Since then, Iceland has had only three polar bears emerge on its shores. A dreadfully starved polar bear was shot and killed in Þistilfjörður in North East Iceland. Another was shot and killed by police the following year. The last polar bear discovered in Iceland in 2016 was shot and killed by expert hunters in Hvalsnes. 

Plenty of people, both in Iceland and abroad, have criticised Iceland’s policy regarding polar bears, arguing that it is cruel and inhumane. However, the International Union for Conservation of Nature and Natural Resources has yet to object to the “stock” argument, which refers to the population of polar bears in East Greenland. Some critics have pointed to Canadian regions like Churchill, which has far more polar bear visits than Iceland but uses tranquilisers rather than shooting to kill. One of the most outspoken critics of the violent policy has been former Reykjavík mayor Jón Gnarr, who supports live capture. But because of the polar bear’s status as a “vagrant” – that is, an invasive species that is not native – they do not qualify for the same protections as other endangered species. 

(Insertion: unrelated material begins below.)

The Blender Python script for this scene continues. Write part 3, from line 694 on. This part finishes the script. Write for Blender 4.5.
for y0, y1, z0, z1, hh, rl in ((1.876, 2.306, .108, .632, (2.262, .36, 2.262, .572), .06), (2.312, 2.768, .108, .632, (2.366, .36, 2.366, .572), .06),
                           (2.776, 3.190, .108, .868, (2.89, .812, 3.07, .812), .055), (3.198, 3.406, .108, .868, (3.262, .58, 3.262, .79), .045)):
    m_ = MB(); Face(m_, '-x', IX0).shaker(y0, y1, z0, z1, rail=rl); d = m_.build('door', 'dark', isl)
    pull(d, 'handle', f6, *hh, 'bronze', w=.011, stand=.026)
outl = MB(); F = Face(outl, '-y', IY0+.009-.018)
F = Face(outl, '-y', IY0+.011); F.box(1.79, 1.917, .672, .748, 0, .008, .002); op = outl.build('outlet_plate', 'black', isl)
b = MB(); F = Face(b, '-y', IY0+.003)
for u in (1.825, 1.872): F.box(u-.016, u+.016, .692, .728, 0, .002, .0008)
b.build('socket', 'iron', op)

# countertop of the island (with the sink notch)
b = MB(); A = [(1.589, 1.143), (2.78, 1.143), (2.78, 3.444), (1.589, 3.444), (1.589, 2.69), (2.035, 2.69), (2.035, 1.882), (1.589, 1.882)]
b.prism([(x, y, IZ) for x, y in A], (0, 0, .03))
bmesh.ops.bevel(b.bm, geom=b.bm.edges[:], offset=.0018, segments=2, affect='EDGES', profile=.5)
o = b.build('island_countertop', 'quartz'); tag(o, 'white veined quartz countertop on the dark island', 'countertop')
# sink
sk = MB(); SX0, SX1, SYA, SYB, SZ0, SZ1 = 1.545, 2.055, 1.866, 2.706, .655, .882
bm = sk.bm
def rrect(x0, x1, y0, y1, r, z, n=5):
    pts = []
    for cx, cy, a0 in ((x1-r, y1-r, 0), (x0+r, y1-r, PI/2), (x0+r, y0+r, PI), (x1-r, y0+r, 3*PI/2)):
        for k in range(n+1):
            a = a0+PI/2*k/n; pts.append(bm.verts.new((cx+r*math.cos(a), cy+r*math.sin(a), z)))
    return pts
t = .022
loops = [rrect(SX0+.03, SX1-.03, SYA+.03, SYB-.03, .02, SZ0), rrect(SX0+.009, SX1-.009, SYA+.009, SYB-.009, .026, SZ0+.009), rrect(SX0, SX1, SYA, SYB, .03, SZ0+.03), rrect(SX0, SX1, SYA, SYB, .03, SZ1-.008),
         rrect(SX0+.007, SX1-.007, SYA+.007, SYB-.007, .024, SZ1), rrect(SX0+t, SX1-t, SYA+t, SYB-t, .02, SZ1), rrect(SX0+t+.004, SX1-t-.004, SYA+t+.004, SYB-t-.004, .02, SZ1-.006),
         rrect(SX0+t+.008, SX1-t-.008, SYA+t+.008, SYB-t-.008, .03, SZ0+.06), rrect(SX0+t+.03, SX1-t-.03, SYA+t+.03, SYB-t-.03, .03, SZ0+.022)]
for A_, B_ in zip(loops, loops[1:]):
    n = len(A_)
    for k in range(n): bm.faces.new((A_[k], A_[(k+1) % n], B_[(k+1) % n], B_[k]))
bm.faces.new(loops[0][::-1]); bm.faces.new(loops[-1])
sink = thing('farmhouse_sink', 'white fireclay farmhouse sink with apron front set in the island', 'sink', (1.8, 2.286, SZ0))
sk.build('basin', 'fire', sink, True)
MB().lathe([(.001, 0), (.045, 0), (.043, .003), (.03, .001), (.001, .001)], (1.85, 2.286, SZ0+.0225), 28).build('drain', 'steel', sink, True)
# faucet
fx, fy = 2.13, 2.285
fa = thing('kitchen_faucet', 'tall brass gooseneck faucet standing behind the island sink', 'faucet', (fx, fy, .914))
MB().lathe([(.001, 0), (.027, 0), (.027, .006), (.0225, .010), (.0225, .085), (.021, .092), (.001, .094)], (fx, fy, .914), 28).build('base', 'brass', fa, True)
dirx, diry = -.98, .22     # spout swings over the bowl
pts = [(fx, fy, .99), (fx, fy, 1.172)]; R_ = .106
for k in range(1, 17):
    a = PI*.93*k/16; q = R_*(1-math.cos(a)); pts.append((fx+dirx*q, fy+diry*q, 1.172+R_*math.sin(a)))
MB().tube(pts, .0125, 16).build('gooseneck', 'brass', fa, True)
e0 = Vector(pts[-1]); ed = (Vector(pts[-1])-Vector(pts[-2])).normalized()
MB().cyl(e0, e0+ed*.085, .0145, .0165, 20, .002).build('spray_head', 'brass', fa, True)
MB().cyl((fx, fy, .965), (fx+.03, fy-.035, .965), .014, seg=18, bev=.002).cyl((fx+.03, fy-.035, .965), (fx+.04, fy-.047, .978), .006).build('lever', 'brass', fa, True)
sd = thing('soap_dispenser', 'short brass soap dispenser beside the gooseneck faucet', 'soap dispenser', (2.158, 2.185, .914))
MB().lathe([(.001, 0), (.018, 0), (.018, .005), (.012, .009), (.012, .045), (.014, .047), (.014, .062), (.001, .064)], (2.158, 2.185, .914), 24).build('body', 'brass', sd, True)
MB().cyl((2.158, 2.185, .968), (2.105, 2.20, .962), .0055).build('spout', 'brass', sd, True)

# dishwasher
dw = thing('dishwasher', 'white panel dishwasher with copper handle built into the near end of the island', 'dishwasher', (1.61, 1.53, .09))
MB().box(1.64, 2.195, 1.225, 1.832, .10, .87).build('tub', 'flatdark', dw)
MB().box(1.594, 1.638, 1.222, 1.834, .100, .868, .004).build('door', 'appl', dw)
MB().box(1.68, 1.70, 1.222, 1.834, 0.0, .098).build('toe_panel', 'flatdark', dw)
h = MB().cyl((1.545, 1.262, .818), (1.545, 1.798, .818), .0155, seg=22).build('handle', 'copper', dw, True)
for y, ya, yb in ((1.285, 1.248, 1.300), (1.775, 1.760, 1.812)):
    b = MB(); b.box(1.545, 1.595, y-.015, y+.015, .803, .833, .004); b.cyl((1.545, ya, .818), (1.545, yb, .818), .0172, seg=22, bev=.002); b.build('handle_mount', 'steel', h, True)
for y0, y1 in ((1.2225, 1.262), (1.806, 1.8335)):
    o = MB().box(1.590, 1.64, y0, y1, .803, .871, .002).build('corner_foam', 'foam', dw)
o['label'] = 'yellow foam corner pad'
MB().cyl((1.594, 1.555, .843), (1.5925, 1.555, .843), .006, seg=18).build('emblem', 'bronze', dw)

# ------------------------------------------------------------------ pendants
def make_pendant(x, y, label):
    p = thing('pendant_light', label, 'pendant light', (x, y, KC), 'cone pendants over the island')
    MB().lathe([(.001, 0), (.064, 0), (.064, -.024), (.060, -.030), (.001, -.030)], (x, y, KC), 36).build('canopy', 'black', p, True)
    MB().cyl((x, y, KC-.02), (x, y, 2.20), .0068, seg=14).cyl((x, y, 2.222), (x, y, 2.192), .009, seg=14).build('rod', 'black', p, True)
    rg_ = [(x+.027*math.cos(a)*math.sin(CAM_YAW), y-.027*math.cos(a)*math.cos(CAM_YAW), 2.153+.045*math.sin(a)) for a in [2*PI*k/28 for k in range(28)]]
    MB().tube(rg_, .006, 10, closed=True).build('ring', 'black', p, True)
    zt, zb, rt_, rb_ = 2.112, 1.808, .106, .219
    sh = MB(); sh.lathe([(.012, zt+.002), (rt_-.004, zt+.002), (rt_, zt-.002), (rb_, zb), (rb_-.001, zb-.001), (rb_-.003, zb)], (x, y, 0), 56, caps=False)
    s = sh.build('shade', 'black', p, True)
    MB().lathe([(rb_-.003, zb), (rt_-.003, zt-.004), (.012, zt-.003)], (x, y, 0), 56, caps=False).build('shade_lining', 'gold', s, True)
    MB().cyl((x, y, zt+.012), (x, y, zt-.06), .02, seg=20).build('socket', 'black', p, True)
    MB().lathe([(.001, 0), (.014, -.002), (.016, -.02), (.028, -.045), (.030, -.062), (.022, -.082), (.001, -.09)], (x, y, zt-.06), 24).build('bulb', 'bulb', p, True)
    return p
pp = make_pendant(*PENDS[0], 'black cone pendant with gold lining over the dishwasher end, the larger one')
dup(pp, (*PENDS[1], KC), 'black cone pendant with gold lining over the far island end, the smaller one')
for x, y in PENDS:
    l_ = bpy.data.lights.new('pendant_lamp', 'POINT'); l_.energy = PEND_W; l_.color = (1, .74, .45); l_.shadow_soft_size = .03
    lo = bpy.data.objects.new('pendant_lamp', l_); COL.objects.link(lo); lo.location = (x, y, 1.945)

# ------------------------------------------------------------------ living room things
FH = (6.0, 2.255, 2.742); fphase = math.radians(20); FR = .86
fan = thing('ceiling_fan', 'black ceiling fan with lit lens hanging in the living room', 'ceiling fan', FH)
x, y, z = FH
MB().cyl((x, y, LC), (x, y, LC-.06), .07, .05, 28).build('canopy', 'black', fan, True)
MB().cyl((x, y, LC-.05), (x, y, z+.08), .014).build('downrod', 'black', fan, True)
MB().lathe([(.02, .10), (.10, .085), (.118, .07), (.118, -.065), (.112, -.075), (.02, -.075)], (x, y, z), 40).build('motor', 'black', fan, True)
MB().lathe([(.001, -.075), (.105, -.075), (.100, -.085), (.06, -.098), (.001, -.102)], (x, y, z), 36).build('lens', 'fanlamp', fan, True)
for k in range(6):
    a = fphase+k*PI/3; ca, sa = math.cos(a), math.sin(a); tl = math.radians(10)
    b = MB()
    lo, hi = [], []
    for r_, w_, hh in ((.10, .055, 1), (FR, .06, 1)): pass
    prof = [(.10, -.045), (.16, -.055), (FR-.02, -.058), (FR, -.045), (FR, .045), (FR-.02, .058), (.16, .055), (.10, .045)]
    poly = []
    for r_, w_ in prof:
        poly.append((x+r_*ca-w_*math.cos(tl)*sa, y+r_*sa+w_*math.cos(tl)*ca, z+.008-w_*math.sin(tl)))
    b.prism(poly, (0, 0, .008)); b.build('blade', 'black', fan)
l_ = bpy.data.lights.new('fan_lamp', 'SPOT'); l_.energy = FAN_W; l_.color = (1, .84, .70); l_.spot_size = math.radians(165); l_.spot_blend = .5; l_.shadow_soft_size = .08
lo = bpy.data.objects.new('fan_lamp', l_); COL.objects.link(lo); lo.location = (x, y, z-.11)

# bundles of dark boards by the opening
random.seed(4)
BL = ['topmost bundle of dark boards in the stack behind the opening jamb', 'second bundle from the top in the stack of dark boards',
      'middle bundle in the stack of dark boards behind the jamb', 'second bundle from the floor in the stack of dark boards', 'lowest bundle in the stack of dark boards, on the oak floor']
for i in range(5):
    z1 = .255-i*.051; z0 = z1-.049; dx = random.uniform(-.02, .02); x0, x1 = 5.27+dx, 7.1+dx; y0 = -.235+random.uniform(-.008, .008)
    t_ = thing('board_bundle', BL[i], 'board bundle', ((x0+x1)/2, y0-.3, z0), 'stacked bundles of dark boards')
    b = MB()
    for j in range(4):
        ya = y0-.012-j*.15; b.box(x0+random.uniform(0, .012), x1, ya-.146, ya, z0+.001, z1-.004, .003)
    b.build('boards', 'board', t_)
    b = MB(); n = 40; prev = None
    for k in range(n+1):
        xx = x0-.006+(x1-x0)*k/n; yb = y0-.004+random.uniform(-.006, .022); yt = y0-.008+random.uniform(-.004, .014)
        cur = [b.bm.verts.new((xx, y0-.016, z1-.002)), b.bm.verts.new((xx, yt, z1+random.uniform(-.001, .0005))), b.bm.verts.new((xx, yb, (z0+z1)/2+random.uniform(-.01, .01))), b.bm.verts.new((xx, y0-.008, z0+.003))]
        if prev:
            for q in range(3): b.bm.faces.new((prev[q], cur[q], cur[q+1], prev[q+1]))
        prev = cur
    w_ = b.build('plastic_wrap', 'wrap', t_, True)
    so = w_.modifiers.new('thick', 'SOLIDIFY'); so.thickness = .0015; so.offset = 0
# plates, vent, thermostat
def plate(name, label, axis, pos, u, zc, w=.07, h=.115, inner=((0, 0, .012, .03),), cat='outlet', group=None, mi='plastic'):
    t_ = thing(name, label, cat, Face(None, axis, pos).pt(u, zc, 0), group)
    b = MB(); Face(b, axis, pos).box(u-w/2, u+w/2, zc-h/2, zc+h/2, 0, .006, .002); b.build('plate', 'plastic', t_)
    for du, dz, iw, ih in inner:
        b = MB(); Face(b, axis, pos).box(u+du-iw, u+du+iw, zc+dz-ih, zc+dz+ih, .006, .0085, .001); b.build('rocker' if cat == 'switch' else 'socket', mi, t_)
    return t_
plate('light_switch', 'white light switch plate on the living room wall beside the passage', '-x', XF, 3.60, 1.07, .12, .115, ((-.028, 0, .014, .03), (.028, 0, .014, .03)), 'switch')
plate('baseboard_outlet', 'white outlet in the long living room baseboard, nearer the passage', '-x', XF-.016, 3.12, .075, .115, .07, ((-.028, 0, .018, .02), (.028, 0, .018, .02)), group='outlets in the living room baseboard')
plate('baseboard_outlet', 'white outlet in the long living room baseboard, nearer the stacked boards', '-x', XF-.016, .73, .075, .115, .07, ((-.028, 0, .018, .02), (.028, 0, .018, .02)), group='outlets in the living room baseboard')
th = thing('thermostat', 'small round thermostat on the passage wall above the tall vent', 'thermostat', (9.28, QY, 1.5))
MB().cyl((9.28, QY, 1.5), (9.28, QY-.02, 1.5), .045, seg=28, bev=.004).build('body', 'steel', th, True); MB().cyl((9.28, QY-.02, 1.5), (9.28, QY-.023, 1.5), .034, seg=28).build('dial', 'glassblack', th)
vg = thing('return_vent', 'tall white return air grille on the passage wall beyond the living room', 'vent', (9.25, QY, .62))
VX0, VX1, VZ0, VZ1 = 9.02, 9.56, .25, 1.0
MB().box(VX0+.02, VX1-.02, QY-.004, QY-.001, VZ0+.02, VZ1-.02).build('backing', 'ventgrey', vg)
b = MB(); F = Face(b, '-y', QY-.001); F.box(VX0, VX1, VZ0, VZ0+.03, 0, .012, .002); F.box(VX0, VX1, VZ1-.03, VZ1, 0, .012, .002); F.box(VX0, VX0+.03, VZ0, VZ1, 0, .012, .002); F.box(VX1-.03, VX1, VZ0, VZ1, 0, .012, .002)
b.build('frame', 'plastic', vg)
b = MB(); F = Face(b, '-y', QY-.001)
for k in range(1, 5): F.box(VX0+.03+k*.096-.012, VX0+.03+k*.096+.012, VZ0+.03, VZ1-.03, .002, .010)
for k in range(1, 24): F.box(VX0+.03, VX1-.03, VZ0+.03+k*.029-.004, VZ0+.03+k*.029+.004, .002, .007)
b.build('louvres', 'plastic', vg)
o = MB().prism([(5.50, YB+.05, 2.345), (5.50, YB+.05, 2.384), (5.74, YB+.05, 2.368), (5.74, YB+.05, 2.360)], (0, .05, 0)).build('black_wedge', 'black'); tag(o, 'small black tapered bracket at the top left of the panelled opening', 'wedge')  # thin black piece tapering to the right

Almost every year, reports of possible polar bear sightings filter into the Icelandic news and on social media. But it has always been someone mistaking a sheep or seal (I know, how could you confuse these – but the weather can get bad and the snowy shadows make people jumpy!). Your chances of encountering a polar bear while in Iceland are almost non-existent. Without a visit in seven years, climate change may have altered the bears’ path from the Arctic to Iceland. And even if they do come on shore, it is in remote parts of the north of Iceland, far from tourist attractions and away from route 1. And with the current policy, the chances of a bear surviving long enough to encounter anyone except the police and expert hunters is minimal.